Konstantinos Aggelopoulos: How an active Ankara is dragging a lackadaisical Athens to its “court”
29/12/2020From government and diplomatic sources, the information is conveyed to journalists that soon, at the beginning of 2021, the cycle of a “dialogue” between Athens and Ankara will open. Many are already working to make this happen. From Brussels, Berlin, NATO, Washington, and the UN, Athens is at the center of “recommendations” and “messages” for a Greek-Turkish dialogue.
A dialogue that is likely to be side-tracked, into a “full-fledged” discussion on the issues of the continental shelf, territorial waters, potential EEZ zones, and the Cyprus issue. Everything is based on the demands that Turkey has gradually made towards Greece after 1974 with political and military tools.
Of course, it is not easy for Turkey to achieve all its goals, nor is it easy for it to go to war anymore, as Greece has the power and has entered into important military alliances in the Eastern Mediterranean. However, it is important now that Athens is obliged, under international pressure, to go to the trouble of “mending fences” with Turkey, whose capital is judged by the West to be larger than that of Greece. And the worst thing is that, in essence, Greece’s Western partners and allies are tacitly accepting the Turkish position that the “dialogue” is to take place “unconditionally”, even if it is not now directly stated by the EU and the US.

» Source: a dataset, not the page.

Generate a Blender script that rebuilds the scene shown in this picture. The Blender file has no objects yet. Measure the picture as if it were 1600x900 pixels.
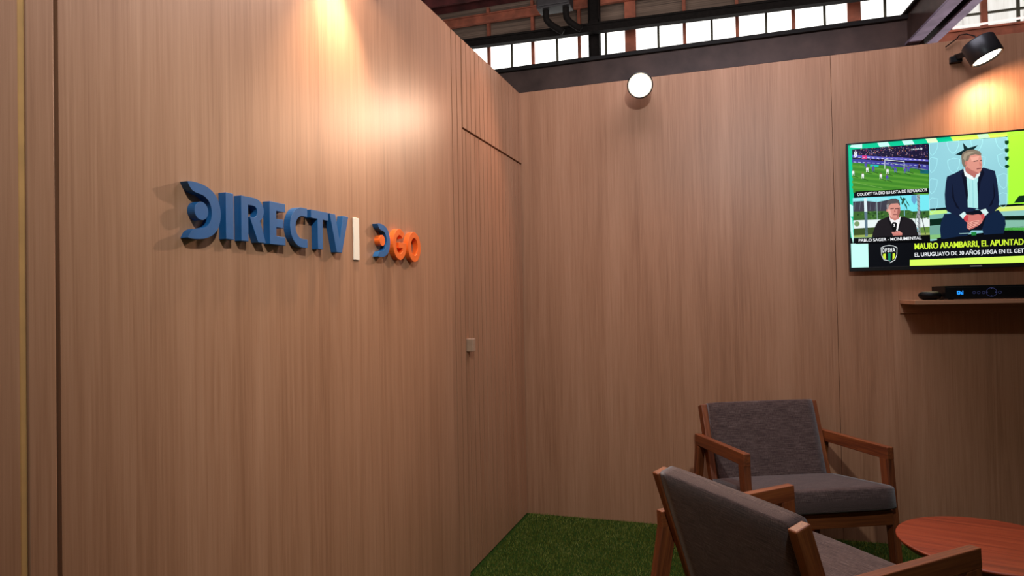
import bpy, bmesh, math, random
import numpy as np
from mathutils import Vector, Matrix
from mathutils.geometry import tessellate_polygon

C = bpy.context.scene.collection
random.seed(7)
RNG = np.random.default_rng(7)

# ------------------------------------------------------------------ camera, world, exposure, large lights
CAM = Vector((1.155, -3.7178, 1.2372)); FPX = 1047.17
def cam_axes():
    yaw, pitch, roll = math.radians(18.315054), math.radians(.96642), math.radians(-1.13007)
    f = Vector((-math.sin(yaw)*math.cos(pitch), math.cos(yaw)*math.cos(pitch), math.sin(pitch)))
    r = Vector((math.cos(yaw), math.sin(yaw), 0)); u = r.cross(f)
    c, s = math.cos(roll), math.sin(roll)
    return c*r+s*u, -s*r+c*u, f
CR, CU, CF = cam_axes()
cd = bpy.data.cameras.new('camera'); cam = bpy.data.objects.new('camera', cd); C.objects.link(cam)
cd.sensor_width = 36; cd.lens = FPX*36/1600; cd.clip_start = .05; cd.clip_end = 100
M = Matrix((CR, CU, -CF)).transposed().to_4x4(); M.translation = CAM; cam.matrix_world = M
sc = bpy.context.scene; sc.camera = cam
def at(px, py, axis, val):
    """the point of the plane x/y/z = val that the photograph shows at (px, py)"""
    d = CF + (px-800)/FPX*CR - (py-450)/FPX*CU
    return CAM + d*((val-CAM[axis])/d[axis])

sc.view_settings.view_transform = 'Standard'; sc.view_settings.look = 'None'
sc.view_settings.gamma = 1; sc.view_settings.use_curve_mapping = False; sc.view_settings.exposure = 0.0
sc.cycles.use_denoising = True
sc.cycles.max_bounces = 8; sc.cycles.diffuse_bounces = 4

def lin(c):
    return tuple((v/255/12.92 if v/255 <= .04045 else ((v/255+.055)/1.055)**2.4) for v in c)

WORLD_COL, WORLD_STR = (220, 200, 190), .045
w = bpy.data.worlds.new('hall_air'); sc.world = w; w.use_nodes = True
bg = w.node_tree.nodes['Background']; bg.inputs[0].default_value = (*lin(WORLD_COL), 1); bg.inputs[1].default_value = WORLD_STR

def spot(name, loc, aim, power, size, blend, col, rad):
    l = bpy.data.lights.new(name, 'SPOT'); l.energy = power; l.color = col; l.spot_size = math.radians(size)
    l.spot_blend = blend; l.shadow_soft_size = rad
    o = bpy.data.objects.new(name, l); C.objects.link(o); o.location = loc
    o.rotation_euler = Vector(aim).to_track_quat('-Z', 'Y').to_euler(); return o
WARM = (1.0, .74, .48); WARM2 = (1.0, .58, .41)
# the stand's front row of spotlights, above and behind the photographer
KEY = spot('front_spotlight', (1.4, -3.4, 2.74), (-.72, 1.36, -.66), 157, 108, 1, (.87, .96, 1.0), .05)
# daylight falling from the hall roof along the back wall
al = bpy.data.lights.new('roof_daylight', 'AREA'); al.shape = 'RECTANGLE'; al.size = 2; al.size_y = 1; al.energy = 41; al.color = (.86, .84, 1.0)
ao = bpy.data.objects.new('roof_daylight', al); C.objects.link(ao); ao.location = (1.2, -.8, 3.4)
hl = bpy.data.lights.new('hall_daylight', 'AREA'); hl.shape = 'RECTANGLE'; hl.size = 10; hl.size_y = 3; hl.energy = 200; hl.color = (1, .93, .88)
ho = bpy.data.objects.new('hall_daylight', hl); C.objects.link(ho); ho.location = (1.0, 3.2, 5.2); ho.rotation_euler = Vector((0, 1, .22)).to_track_quat('-Z', 'Y').to_euler()

# unseen fill light added behind the back wall, brightens the channel beam's underside
nl = bpy.data.lights.new('added_channel_fill', 'AREA'); nl.shape = 'RECTANGLE'; nl.size = 1.6; nl.size_y = .8; nl.energy = 17; nl.color = (1, .92, 1)
no_ = bpy.data.objects.new('added_channel_fill', nl); C.objects.link(no_); no_.location = (3.4, 2.2, 1.2); no_.rotation_euler = Vector((-1.0, -1.2, 1.6)).to_track_quat('-Z', 'Y').to_euler()

# ------------------------------------------------------------------ materials
def nodes(name):
    m = bpy.data.materials.new(name); m.use_nodes = True
    nt = m.node_tree; b = nt.nodes['Principled BSDF']; return m, nt, b
def attr(nt):
    a = nt.nodes.new('ShaderNodeAttribute'); a.attribute_name = 'grain'; return a.outputs['Vector']
def noise(nt, vec, scale, sc3=(1, 1, 1), detail=4, rough=.5, dist=0):
    mp = nt.nodes.new('ShaderNodeMapping'); mp.inputs['Scale'].default_value = sc3
    nt.links.new(vec, mp.inputs['Vector'])
    n = nt.nodes.new('ShaderNodeTexNoise'); n.inputs['Scale'].default_value = scale
    n.inputs['Detail'].default_value = detail; n.inputs['Roughness'].default_value = rough; n.inputs['Distortion'].default_value = dist
    nt.links.new(mp.outputs[0], n.inputs['Vector']); return n.outputs['Fac']
def ramp(nt, fac, stops):
    r = nt.nodes.new('ShaderNodeValToRGB'); el = r.color_ramp.elements
    el[0].position, el[0].color = stops[0][0], (*lin(stops[0][1]), 1)
    el[1].position, el[1].color = stops[-1][0], (*lin(stops[-1][1]), 1)
    for p, c in stops[1:-1]:
        e = el.new(p); e.color = (*lin(c), 1)
    nt.links.new(fac, r.inputs['Fac']); return r.outputs['Color']
def mixf(nt, a, b, f):
    n = nt.nodes.new('ShaderNodeMix'); n.data_type = 'FLOAT'; n.inputs[0].default_value = f
    nt.links.new(a, n.inputs[2]); nt.links.new(b, n.inputs[3]); return n.outputs[0]
def bump(nt, b, h, strength, dist=.002):
    n = nt.nodes.new('ShaderNodeBump'); n.inputs['Strength'].default_value = strength; n.inputs['Distance'].default_value = dist
    nt.links.new(h, n.inputs['Height']); nt.links.new(n.outputs[0], b.inputs['Normal'])

def laminate(name, dark, mid, light, rough=.42):
    m, nt, b = nodes(name); v = attr(nt)
    fine = noise(nt, v, 1, (230, 230, 4), 3, .65)
    med = noise(nt, v, 1, (38, 38, .9), 5, .6, 1.2)
    big = noise(nt, v, 1, (6, 6, .35), 3, .5, .8)
    f = mixf(nt, mixf(nt, fine, med, .52), big, .34)
    nt.links.new(ramp(nt, f, [(.33, dark), (.5, mid), (.67, light)]), b.inputs['Base Color'])
    b.inputs['Roughness'].default_value = rough; b.inputs['Specular IOR Level'].default_value = .45
    bump(nt, b, fine, .08, .001); return m
def timber(name, dark, mid, light, rough=.55):
    m, nt, b = nodes(name); v = attr(nt)
    fine = noise(nt, v, 1, (220, 220, 5), 3, .6)
    med = noise(nt, v, 1, (34, 34, 2.2), 5, .6, 1.2)
    f = mixf(nt, fine, med, .65)
    nt.links.new(ramp(nt, f, [(.3, dark), (.5, mid), (.7, light)]), b.inputs['Base Color'])
    b.inputs['Roughness'].default_value = rough; bump(nt, b, fine, .1, .001); return m
def plain(name, col, rough=.5, metal=0, var=.12, scale=20, spec=.5, bumpy=0):
    m, nt, b = nodes(name); v = attr(nt)
    f = noise(nt, v, scale, (1, 1, 1), 4)
    lo = tuple(c*(1-var) for c in col); hi = tuple(min(255, c*(1+var)) for c in col)
    nt.links.new(ramp(nt, f, [(.3, lo), (.7, hi)]), b.inputs['Base Color'])
    b.inputs['Roughness'].default_value = rough; b.inputs['Metallic'].default_value = metal
    b.inputs['Specular IOR Level'].default_value = spec
    if bumpy: bump(nt, b, f, bumpy, .002)
    return m
def glow(name, col, strength):
    m = bpy.data.materials.new(name); m.use_nodes = True; nt = m.node_tree; nt.nodes.clear()
    e = nt.nodes.new('ShaderNodeEmission'); e.inputs[0].default_value = (*lin(col), 1); e.inputs[1].default_value = strength
    o = nt.nodes.new('ShaderNodeOutputMaterial'); nt.links.new(e.outputs[0], o.inputs[0]); return m
def fabric(name, lo, mid, hi):
    m, nt, b = nodes(name); v = attr(nt)
    a1 = noise(nt, v, 1, (16, 16, 420), 3, .65); a2 = noise(nt, v, 1, (420, 420, 60), 2, .6)
    c = noise(nt, v, 9, (1, 1, 3), 3)
    f = mixf(nt, mixf(nt, a1, a2, .35), c, .1)
    nt.links.new(ramp(nt, f, [(.36, lo), (.5, mid), (.64, hi)]), b.inputs['Base Color'])
    b.inputs['Roughness'].default_value = .95; b.inputs['Specular IOR Level'].default_value = .15
    b.inputs['Sheen Weight'].default_value = .25; b.inputs['Sheen Roughness'].default_value = .5
    bump(nt, b, mixf(nt, a1, a2, .5), .35, .0015); return m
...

Greece is now forced to start the political dialogue with Turkey from an unfavorable position, not without reason. The government of Mr. Kyriakos Mitsotakis has a lot of work ahead of it. The country is in danger of suffering a heavy geopolitical blow due to the inability shown by its political class to understand and study in time the huge international changes brought in 1990 with the end of the bipolarity post-war era.
Ankara took advantage of the opportunities
In the face of the lackadaisical and pampered Greek leadership resting in the arms of the Western security system, the active Turkish leadership began to organize a network of plans for the strategic exploitation of new developments, which it brought to its wider geopolitical environment, in the 1990s. Erdogan found existing rich material he inherited from his predecessors.
Turkey’s “new roads” and revisionist expansionist Turkish policies can be traced back to the days of Turgut Ozal. Now, the Greek leadership is called upon to pay the dues of politics, the price of the long inaction of an introverted political class, which took a long time to understand what was happening in the post-Cold War world and how things were moving up to the Greek border.